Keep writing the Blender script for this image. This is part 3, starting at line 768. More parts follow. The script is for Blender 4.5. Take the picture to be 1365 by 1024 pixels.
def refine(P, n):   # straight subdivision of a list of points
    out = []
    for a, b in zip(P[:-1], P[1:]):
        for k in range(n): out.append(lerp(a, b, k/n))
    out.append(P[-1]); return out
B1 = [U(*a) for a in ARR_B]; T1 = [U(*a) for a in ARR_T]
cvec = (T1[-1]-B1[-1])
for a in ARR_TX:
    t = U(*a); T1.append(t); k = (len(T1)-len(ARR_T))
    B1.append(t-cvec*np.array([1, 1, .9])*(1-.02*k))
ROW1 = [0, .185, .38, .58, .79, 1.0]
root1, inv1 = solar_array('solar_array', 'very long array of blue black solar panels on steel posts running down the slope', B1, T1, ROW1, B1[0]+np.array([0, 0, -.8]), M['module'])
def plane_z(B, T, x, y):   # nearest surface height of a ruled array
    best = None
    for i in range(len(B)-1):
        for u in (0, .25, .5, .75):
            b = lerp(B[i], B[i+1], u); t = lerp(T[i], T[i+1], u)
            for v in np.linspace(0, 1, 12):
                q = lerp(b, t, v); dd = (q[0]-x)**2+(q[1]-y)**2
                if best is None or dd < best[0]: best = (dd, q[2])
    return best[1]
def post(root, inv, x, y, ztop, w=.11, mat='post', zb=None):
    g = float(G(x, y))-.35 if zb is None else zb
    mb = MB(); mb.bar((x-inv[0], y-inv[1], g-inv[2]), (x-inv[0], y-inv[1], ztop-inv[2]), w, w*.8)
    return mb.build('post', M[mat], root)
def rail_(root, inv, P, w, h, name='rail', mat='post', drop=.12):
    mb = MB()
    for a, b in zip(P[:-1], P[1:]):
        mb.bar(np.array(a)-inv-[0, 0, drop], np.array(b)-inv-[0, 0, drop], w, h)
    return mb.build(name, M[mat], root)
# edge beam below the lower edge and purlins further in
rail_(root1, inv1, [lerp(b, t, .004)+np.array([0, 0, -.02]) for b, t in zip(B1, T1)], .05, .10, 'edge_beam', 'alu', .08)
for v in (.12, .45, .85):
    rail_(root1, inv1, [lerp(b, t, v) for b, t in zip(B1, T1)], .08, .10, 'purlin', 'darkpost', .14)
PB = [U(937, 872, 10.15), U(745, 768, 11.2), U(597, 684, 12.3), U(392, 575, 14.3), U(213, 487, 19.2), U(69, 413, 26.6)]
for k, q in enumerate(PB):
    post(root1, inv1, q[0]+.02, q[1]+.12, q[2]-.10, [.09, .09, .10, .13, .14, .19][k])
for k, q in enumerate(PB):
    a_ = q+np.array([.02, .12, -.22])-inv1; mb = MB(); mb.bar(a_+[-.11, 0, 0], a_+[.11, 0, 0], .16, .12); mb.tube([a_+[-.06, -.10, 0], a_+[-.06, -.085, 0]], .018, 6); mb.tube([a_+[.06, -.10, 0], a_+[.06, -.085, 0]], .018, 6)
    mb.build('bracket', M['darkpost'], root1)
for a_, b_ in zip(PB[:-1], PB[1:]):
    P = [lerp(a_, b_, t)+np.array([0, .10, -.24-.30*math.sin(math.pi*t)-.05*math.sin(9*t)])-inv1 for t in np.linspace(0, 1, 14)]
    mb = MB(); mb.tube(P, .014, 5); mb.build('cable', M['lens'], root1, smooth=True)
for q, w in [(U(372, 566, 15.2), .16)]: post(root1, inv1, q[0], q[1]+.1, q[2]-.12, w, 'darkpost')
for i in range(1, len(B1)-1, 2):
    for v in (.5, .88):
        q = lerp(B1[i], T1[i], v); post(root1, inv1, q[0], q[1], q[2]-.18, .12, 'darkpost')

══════

**Goal of the exercise**
Using the listing above, retype each line exactly.

**Written solution**
Keep writing the Blender script for this image. This is part 3, starting at line 768. More parts follow. The script is for Blender 4.5. Take the picture to be 1365 by 1024 pixels.
def refine(P, n):   # straight subdivision of a list of points
    out = []
    for a, b in zip(P[:-1], P[1:]):
        for k in range(n): out.append(lerp(a, b, k/n))
    out.append(P[-1]); return out
B1 = [U(*a) for a in ARR_B]; T1 = [U(*a) for a in ARR_T]
cvec = (T1[-1]-B1[-1])
for a in ARR_TX:
    t = U(*a); T1.append(t); k = (len(T1)-len(ARR_T))
    B1.append(t-cvec*np.array([1, 1, .9])*(1-.02*k))
ROW1 = [0, .185, .38, .58, .79, 1.0]
root1, inv1 = solar_array('solar_array', 'very long array of blue black solar panels on steel posts running down the slope', B1, T1, ROW1, B1[0]+np.array([0, 0, -.8]), M['module'])
def plane_z(B, T, x, y):   # nearest surface height of a ruled array
    best = None
    for i in range(len(B)-1):
        for u in (0, .25, .5, .75):
            b = lerp(B[i], B[i+1], u); t = lerp(T[i], T[i+1], u)
            for v in np.linspace(0, 1, 12):
                q = lerp(b, t, v); dd = (q[0]-x)**2+(q[1]-y)**2
                if best is None or dd < best[0]: best = (dd, q[2])
    return best[1]
def post(root, inv, x, y, ztop, w=.11, mat='post', zb=None):
    g = float(G(x, y))-.35 if zb is None else zb
    mb = MB(); mb.bar((x-inv[0], y-inv[1], g-inv[2]), (x-inv[0], y-inv[1], ztop-inv[2]), w, w*.8)
    return mb.build('post', M[mat], root)
def rail_(root, inv, P, w, h, name='rail', mat='post', drop=.12):
    mb = MB()
    for a, b in zip(P[:-1], P[1:]):
        mb.bar(np.array(a)-inv-[0, 0, drop], np.array(b)-inv-[0, 0, drop], w, h)
    return mb.build(name, M[mat], root)
# edge beam below the lower edge and purlins further in
rail_(root1, inv1, [lerp(b, t, .004)+np.array([0, 0, -.02]) for b, t in zip(B1, T1)], .05, .10, 'edge_beam', 'alu', .08)
for v in (.12, .45, .85):
    rail_(root1, inv1, [lerp(b, t, v) for b, t in zip(B1, T1)], .08, .10, 'purlin', 'darkpost', .14)
PB = [U(937, 872, 10.15), U(745, 768, 11.2), U(597, 684, 12.3), U(392, 575, 14.3), U(213, 487, 19.2), U(69, 413, 26.6)]
for k, q in enumerate(PB):
    post(root1, inv1, q[0]+.02, q[1]+.12, q[2]-.10, [.09, .09, .10, .13, .14, .19][k])
for k, q in enumerate(PB):
    a_ = q+np.array([.02, .12, -.22])-inv1; mb = MB(); mb.bar(a_+[-.11, 0, 0], a_+[.11, 0, 0], .16, .12); mb.tube([a_+[-.06, -.10, 0], a_+[-.06, -.085, 0]], .018, 6); mb.tube([a_+[.06, -.10, 0], a_+[.06, -.085, 0]], .018, 6)
    mb.build('bracket', M['darkpost'], root1)
for a_, b_ in zip(PB[:-1], PB[1:]):
    P = [lerp(a_, b_, t)+np.array([0, .10, -.24-.30*math.sin(math.pi*t)-.05*math.sin(9*t)])-inv1 for t in np.linspace(0, 1, 14)]
    mb = MB(); mb.tube(P, .014, 5); mb.build('cable', M['lens'], root1, smooth=True)
for q, w in [(U(372, 566, 15.2), .16)]: post(root1, inv1, q[0], q[1]+.1, q[2]-.12, w, 'darkpost')
for i in range(1, len(B1)-1, 2):
    for v in (.5, .88):
        q = lerp(B1[i], T1[i], v); post(root1, inv1, q[0], q[1], q[2]-.18, .12, 'darkpost')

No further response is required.